In stark contrast to the model on which most terrestrial 3G service providers operate - where downloads, particularly above quota, are encouraged - Inmarsat partner TC Communications appears to be taking a longer term view of its customer relationships.

Satellite service fights bill shock with quota warnings
Michael Butler from Inmarsat

"We focus on how we can minimise the customer's traffic profile," said Todd McDonell, chief executive of TC Communications.

"We ring customers up if they're going over a particular data level and put them onto a different plan if they're going to continue working at those levels. Telstra or Optus don't do that."

McDonell said his company had also been paid by the Australian Department of Defence to conduct a research project on ways of accelerate data rates over satellite networks.

This resulted in the development of a number of "customer profiles" that TC uses to optimise different types of traffic flowing across the Inmarsat network.

McDonell said speed tests on the Inmarsat-4 mobile satellite network locally had achieved downlinks of 478 Kbps.

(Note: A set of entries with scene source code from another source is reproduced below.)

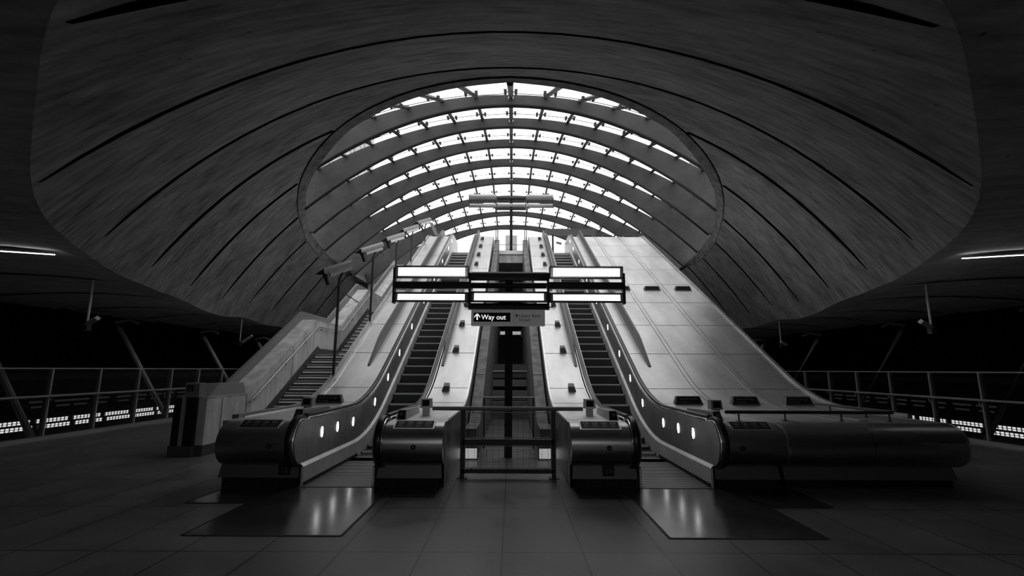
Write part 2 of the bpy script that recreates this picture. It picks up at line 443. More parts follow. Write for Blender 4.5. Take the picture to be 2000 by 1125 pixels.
# ------------------------------------------------------------------ glazed canopy
RY = [13.93+3.186*k for k in range(8)]
RL = [(8.2205,.0586),(9.2038,.0563),(9.9498,.0541),(10.4673,.0519),(10.79,.0512),(10.93,.0508),(10.935,.0504),(10.925,.0500)]
RT = [(8.5487,.0414),(9.553,.0402),(10.295,.0386),(10.8324,.0377),(11.1288,.0363),(11.2205,.0353),(11.2385,.0348),(11.22,.0335)]
canopy = thing('glass_canopy', 'arched glass canopy on wide grey ribs over the escalators', 'canopy', (0, 24, SLABZ))
def P(o): o.matrix_parent_inverse = o.parent.matrix_world.inverted() if False else Matrix.Translation(-o.parent.location); return o
def par(z, c, X): return H + c[0] - c[1]*X*X
def xat(c, Z): return math.sqrt(max(0, (c[0]-(Z-H))/c[1]))
ribs = []
for k, Y in enumerate(RY):
    lo, hi = RL[k], RT[k]; n = 56
    xl = xat(lo, SLABZ-.05); xh = xat(hi, SLABZ-.05)
    top = []; bot = []
    for i in range(-n, n+1):
        t = i/n
        bot.append((xl*t, par(0, lo, xl*t))); top.append((xh*t, par(0, hi, xh*t)))
    y0, y1 = Y-.10, Y
    vs = []; m_ = len(top)
    for (x, z) in top: vs += [(x, y0, z), (x, y1, z)]
    for (x, z) in bot: vs += [(x, y0, z), (x, y1, z)]
    fs = []
    for i in range(m_-1):
        a = 2*i; b = 2*(m_+i)
        fs += [(a, a+1, a+3, a+2), (b, b+2, b+3, b+1), (a, a+2, b+2, b), (a+1, b+1, b+3, a+3)]
    e = 2*(m_-1); fs += [(0, 2*m_, 2*m_+1, 1), (e, e+1, 2*m_+e+1, 2*m_+e)]
    mb = MB(); mb.add(vs, fs); r = P(mb.build('rib', M['rib'], canopy)); ribs.append(r)
    mb = MB(); vs = []; fs = []
    for i, (x, z) in enumerate(bot):
        vs += [(x, y0-.004, z+.012), (x, y1+.05, z+.012), (x, y0-.004, z-.03), (x, y1+.05, z-.03)]
    for i in range(m_-1):
        a = 4*i
        fs += [(a, a+2, a+6, a+4), (a+2, a+3, a+7, a+6), (a+1, a+5, a+7, a+3), (a, a+4, a+5, a+1)]
    mb.add(vs, fs); d = mb.build('edge_shadow_strip', M['black'], r)  # black strip draws the shadow gap along the rib's lower edge
# glass strips with their bars
def tc(k):  # top curve, k may be -1 / -2 in front of the first rib
    if k >= 0: return RT[k]
    return (5.85, .0415)
def ty(k): return RY[k] if k >= 0 else 9.0
def arcx(c, s):  # x at arc length s
    x = 0; ds = .02; L = 0
    while L < s: x += ds; L += ds*math.sqrt(1+(2*c[1]*x)**2)
    return x
NX = [5, 9, 9, 9, 9, 8, 7, 6]
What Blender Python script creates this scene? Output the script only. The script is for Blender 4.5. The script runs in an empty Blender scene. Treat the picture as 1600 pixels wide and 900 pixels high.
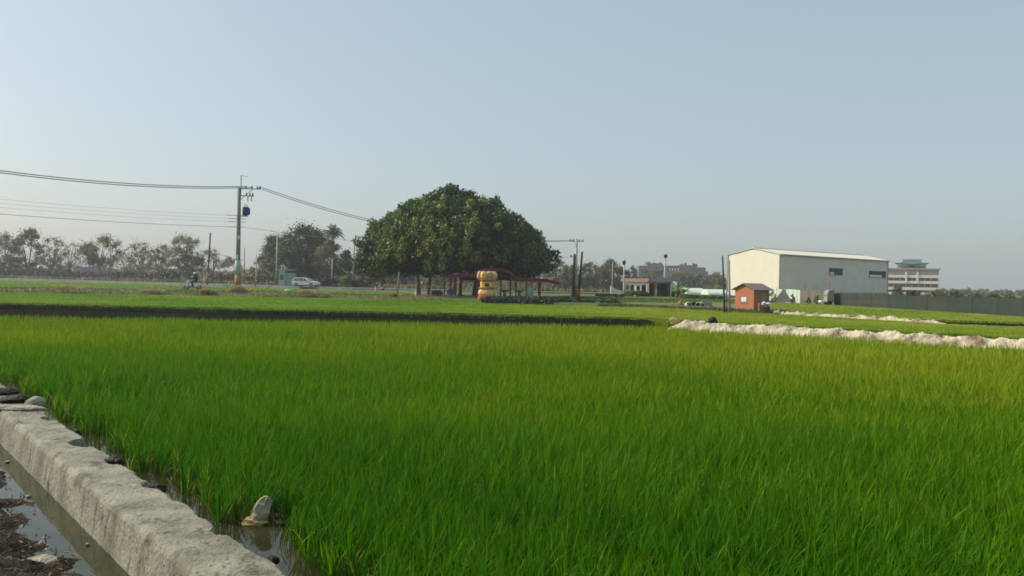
import bpy, bmesh, math, random
import numpy as np
from mathutils import Vector, Matrix, noise as mnoise

R = math.radians
sc = bpy.context.scene
col = sc.collection
rng = np.random.default_rng(7)
random.seed(7)

# ------------------------------------------------------------------ camera, sky, sun, exposure
CAM = Vector((0.0, 0.0, 2.3))
F = 1350.0                      # focal length in pixels of the 1600 px wide photograph
ROLL = R(1.1)
PITCH = R(0.38)
rt = Vector((math.cos(ROLL), 0, math.sin(ROLL)))
fw = Vector((0, math.cos(PITCH), -math.sin(PITCH)))
up = rt.cross(fw).normalized()
fw = up.cross(rt).normalized()
cd = bpy.data.cameras.new('camera')
cam = bpy.data.objects.new('camera', cd)
col.objects.link(cam)
cd.lens = 36.0 * F / 1600.0
cd.sensor_width = 36.0
cd.clip_start = 0.1
cd.clip_end = 9000
M3 = Matrix((rt, up, -fw)).transposed()
cam.matrix_world = Matrix.Translation(CAM) @ M3.to_4x4()
sc.camera = cam

SUN_EL = 38.0
SUN_AZ = Vector((-1.0, 0.24, 0)).normalized()      # horizontal direction towards the sun
sdir = Vector((SUN_AZ.x * math.cos(R(SUN_EL)), SUN_AZ.y * math.cos(R(SUN_EL)), math.sin(R(SUN_EL))))
w = bpy.data.worlds.new('World')
sc.world = w
w.use_nodes = True
nt = w.node_tree
bg = nt.nodes['Background']
sky = nt.nodes.new('ShaderNodeTexSky')
sky.sky_type = 'NISHITA'
sky.sun_disc = False
sky.sun_elevation = R(SUN_EL)
sky.sun_rotation = math.atan2(SUN_AZ.x, SUN_AZ.y)
sky.altitude = 0
sky.air_density = 1.0
sky.dust_density = 3.0
sky.ozone_density = 1.0
# thin high haze veils the blue: an even pale layer mixed into the clear sky
veil = nt.nodes.new('ShaderNodeMix'); veil.data_type = 'RGBA'
veil.inputs['Factor'].default_value = 0.70
veil.inputs['B'].default_value = (1.60, 1.93, 2.03, 1)
nt.links.new(sky.outputs[0], veil.inputs['A'])
nt.links.new(veil.outputs['Result'], bg.inputs[0])
bg.inputs[1].default_value = 0.15
sl = bpy.data.lights.new('sun', 'SUN')
sl.energy = 2.75
sl.angle = R(0.6)
sl.color = (1.0, 0.93, 0.80)
so = bpy.data.objects.new('sun', sl)
col.objects.link(so)
so.rotation_euler = sdir.to_track_quat('Z', 'Y').to_euler()
sc.view_settings.view_transform = 'Standard'
sc.view_settings.look = 'None'
sc.view_settings.exposure = 0.70
sc.view_settings.gamma = 1.0
sc.render.engine = 'CYCLES'
sc.cycles.use_denoising = True
sc.cycles.max_bounces = 6
sc.cycles.diffuse_bounces = 3
sc.cycles.glossy_bounces = 3
sc.cycles.transmission_bounces = 4
sc.cycles.transparent_max_bounces = 8
sc.cycles.volume_bounces = 0
sc.cycles.pixel_filter_type = 'BLACKMAN_HARRIS'
sc.cycles.filter_width = 1.65

# ------------------------------------------------------------------ projection helpers
def hz(px):
    return 441.0 + 0.0192 * (px - 800)

def P(px, py, d):
    """world point seen at photograph pixel px, py at depth d metres"""
    return CAM + fw * d + rt * ((px - 800) / F * d) + up * ((450 - py) / F * d)

def G(px, d, z=0.0):
    """point at height z, depth d, in the column px"""
    py = hz(px) + (CAM.z - z) * F / d
    p = P(px, py, d)
    return Vector((p.x, p.y, z))

def ztop(px, py, d):
    return P(px, py, d).z

# ------------------------------------------------------------------ tagging helpers
def tag(o, label=None, cat=None, group=None, kind=None):
    if label: o['label'] = label
    if cat: o['category'] = cat
    if group: o['group'] = group
    if kind: o['kind'] = kind
    return o

def empty(name, loc, label=None, cat=None, group=None, rz=0.0):
    o = bpy.data.objects.new(name, None)
    col.objects.link(o)
    o.location = loc
    o.rotation_euler = (0, 0, rz)
    o.empty_display_size = 0.3
    return tag(o, label, cat, group)

def children(o):
    return [c for c in bpy.data.objects if c.parent == o]

def copy_tree(o, parent=None):
    c = o.copy()
    col.objects.link(c)
    c.parent = parent
    for ch in children(o):
        copy_tree(ch, c)
    return c

class MB:
    def __init__(s):
        s.v = []; s.f = []; s.smooth = False
    def add(s, vs, fs):
        b = len(s.v)
        s.v += [tuple(v) for v in vs]
        s.f += [tuple(i + b for i in f) for f in fs]
        return s
    def box(s, c, d, rz=0.0, rx=0.0, ry=0.0):
        m = Matrix.Rotation(rz, 3, 'Z') @ Matrix.Rotation(ry, 3, 'Y') @ Matrix.Rotation(rx, 3, 'X')
        c = Vector(c)
        vs = [c + m @ Vector((x * d[0] / 2, y * d[1] / 2, z * d[2] / 2)) for z in (-1, 1) for x, y in ((-1, -1), (1, -1), (1, 1), (-1, 1))]
        return s.add(vs, [(3, 2, 1, 0), (4, 5, 6, 7), (0, 1, 5, 4), (1, 2, 6, 5), (2, 3, 7, 6), (3, 0, 4, 7)])
    def tube(s, pts, rad, n=8, cap=True):
        pts = [Vector(p) for p in pts]
        if not hasattr(rad, '__len__'): rad = [rad] * len(pts)
        vs = []
        ref = None
        for i, p in enumerate(pts):
            t = (pts[min(i + 1, len(pts) - 1)] - pts[max(i - 1, 0)])
            if t.length < 1e-9: t = Vector((0, 0, 1))
            t.normalize()
            if ref is None:
                ref = Vector((1, 0, 0)) if abs(t.x) < 0.9 else Vector((0, 1, 0))
            a = (ref - t * ref.dot(t)).normalized()
            ref = a
            b = t.cross(a)
            for k in range(n):
                q = 2 * math.pi * k / n
                vs.append(p + (a * math.cos(q) + b * math.sin(q)) * rad[i])
        fs = []
        for i in range(len(pts) - 1):
            for k in range(n):
                k2 = (k + 1) % n
                fs.append((i * n + k, i * n + k2, (i + 1) * n + k2, (i + 1) * n + k))
        if cap:
            fs.append(tuple(reversed(range(n))))
            fs.append(tuple((len(pts) - 1) * n + k for k in range(n)))
        return s.add(vs, fs)
    def lathe(s, c, prof, n=16, sx=1.0, sy=1.0, cap=True):
        c = Vector(c)
        vs = []
        for r, z in prof:
            for k in range(n):
                q = 2 * math.pi * k / n
                vs.append(c + Vector((r * sx * math.cos(q), r * sy * math.sin(q), z)))
        fs = []
        for i in range(len(prof) - 1):
            for k in range(n):
                k2 = (k + 1) % n
                fs.append((i * n + k, i * n + k2, (i + 1) * n + k2, (i + 1) * n + k))
        if cap:
            fs.append(tuple(reversed(range(n))))
            fs.append(tuple((len(prof) - 1) * n + k for k in range(n)))
        return s.add(vs, fs)
    def prism(s, poly, z0, z1):
        n = len(poly)
        vs = [(p[0], p[1], z0) for p in poly] + [(p[0], p[1], z1) for p in poly]
        return s.add(vs, [tuple(reversed(range(n))), tuple(range(n, 2 * n))] + [(i, (i + 1) % n, (i + 1) % n + n, i + n) for i in range(n)])
    def slab(s, poly, vec):
        """extrude a planar 3d polygon along vec"""
        n = len(poly); vec = Vector(vec)
        vs = [Vector(p) for p in poly] + [Vector(p) + vec for p in poly]
        return s.add(vs, [tuple(reversed(range(n))), tuple(range(n, 2 * n))] + [(i, (i + 1) % n, (i + 1) % n + n, i + n) for i in range(n)])
    def build(s, name, mat, parent=None, smooth=False, bevel=0.0, loc=None):
        me = bpy.data.meshes.new(name)
        me.from_pydata(s.v, [], s.f)
        bm = bmesh.new(); bm.from_mesh(me)
        bmesh.ops.recalc_face_normals(bm, faces=bm.faces)
        if bevel:
            bmesh.ops.bevel(bm, geom=[e for e in bm.edges if e.calc_face_angle(0) > 0.5], offset=bevel, segments=2, affect='EDGES', clamp_overlap=True)
        bm.to_mesh(me); bm.free()
        if smooth:
            me.shade_smooth()
        me.materials.append(mat)
        o = bpy.data.objects.new(name, me)
        col.objects.link(o)
        o.parent = parent
        if loc is not None: o.location = loc
        return o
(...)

Inmarsat guarantees a 256 Kbps minimum speed globally. But satellite also works differently to 3G and other terrestrial networks in that it doesn't degrade as more users come online in a particular area.

Instead, each satellite is capable of several hundred spot beams, which can be reconfigured and focused anywhere on Earth to provide extra capacity where needed.

Inmarsat president Michael Butler, in Australia for only the second time, told iTnews that customer service and application of traffic optimisation techniques were "good reasons we've seen continuous usage growth on the network".

"It's about preventing bill shock," he said. "Spot it early and cut it off."

But he also joked: "It's amazing we have such cordial relations [with TC] because they've cost us tens of millions of dollars by minimising data throughput that customers introduce."

Most Inmarsat traffic is B2B rather than oriented to consumer services. TC's customers include the Royal Australian Navy, Coastwatch, Woodside Petroleum and Origin Energy.

TC was one of a number of customers and partners that gathered in Sydney last night for the switching on of nationwide mobile broadband services powered by Inmarsat.

Prior to the launch of a third i4 satellite in August last year and the repositioning of five other satellites, Inmarsat's services had been restricted to the Western part of Australia.

McDonell said that with nationwide coverage, one of the new offerings TC would take to market is to offer enterprise customers a mobile satellite connection for disaster recovery purposes.

Vanilla plans will start at approximately $10 per Megabyte, he said.

"Enterprises think if they have problems with their fixed connection that they will be covered by terrestrial cellular networks as backup, but in disasters like Hurricane Katrina even the base stations were underwater," Butler said.

"Satellite is the ultimate DR tool because you can't dig it up."